Pienionys, Anykščiai District Municipality
Aukštaitija
former wooden Classical manor estate with a park
Pienionys village, Kavarskas elderate, Anykščiai District
55.46778, 24.89056
30-45 minutes for exterior views of service buildings and park
late spring to autumn, when the 9 ha park is at its best
Pienionys Manor Estate
Pienionys Manor: traces of a famous wooden estate
Pienionys Manor is in Anykščiai District, Kavarskas elderate, about 4 km north-west of Kavarskas. It was famous for one of the most beautiful wooden Classical manor houses in Lithuania, but the wooden manor house has not survived. It was demolished, and local accounts say the timber was used for a Kavarskas parish building. Today Pienionys is first of all a place where the reflection of a once-decorative manor can still be felt.
Although the manor house is gone, the estate remains worth visiting for its surviving service buildings and park. VLE states that beside the pond stand parts of the nineteenth-century manor complex: a distillery with romantic folk decoration, a smokehouse resembling a bell tower, a granary, gates with lion sculptures, and a 9 ha landscape park.
Daumantai-Siesickiai and the manor's flourishing
Pienionys volost is mentioned as early as the fifteenth century, and the manor formed from the sixteenth century. Until the mid-seventeenth century it was owned by the noble Sapiega and Pac families, and later, in the mid-seventeenth century, passed to the Daumantai-Siesickiai, who held it until the early twentieth century. Their main residence was Siesikai, so Pienionys was long a secondary estate, often mortgaged.
From the second half of the eighteenth century the estate was substantially reorganized: a new wooden manor house was built, a park was planted, and an orangery was created. Around 1859 a distillery began operating at the manor, and beer was also made there until the early twentieth century. After the First World War the owner set up a chapel in the manor hall, and after the estate was parcelled out in 1926, a primary school operated in the manor-house hall.
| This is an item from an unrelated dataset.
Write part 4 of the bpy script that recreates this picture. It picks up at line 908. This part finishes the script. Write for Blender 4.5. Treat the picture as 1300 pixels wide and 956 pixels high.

Park, orangery, and the Czech gardener tradition
The 9 ha landscape park is the most important surviving part of the manor. The main paths are planted with maples, poplars, and chestnuts; there is an artificial pond with a small island; and in the orangery that once stood at the centre of the park, sources say apricots, grapes, bay trees, and tropical plants grew.
A beautiful but cautious tradition is linked with the park. It is said that from 1870 the park was tended by a professional Czech gardener, Pranciškus Leineris, and that about two hundred rare plant species grew there; before the First World War, Pienionys Park was counted among the best-maintained parks in Lithuania. These claims circulate in manor and regional overviews, so they are best presented as a tradition rather than as an encyclopedic fact.
What survives and how to visit
The protected Pienionys Manor Estate complex consists of more than a dozen parts: the manor-house cellar, an officina, granary remains, smokehouse, icehouse, labourers' house, distillery, several cellars, orangery, grotto with a statue of the Blessed Virgin Mary, gates, and park. The most visible accent is the brick distillery, which VLE says was restored in 2010.
The manor is private; public opening hours and ticket prices are not officially announced, so it is best viewed from outside as an open heritage object: walk around the service buildings, lion gates, and park by the pond. A visit usually takes half an hour to an hour, and Pienionys combines well with Kavarskas and other Šventoji valley sites. Check recent information before travelling, because the manor's condition and restoration work can change.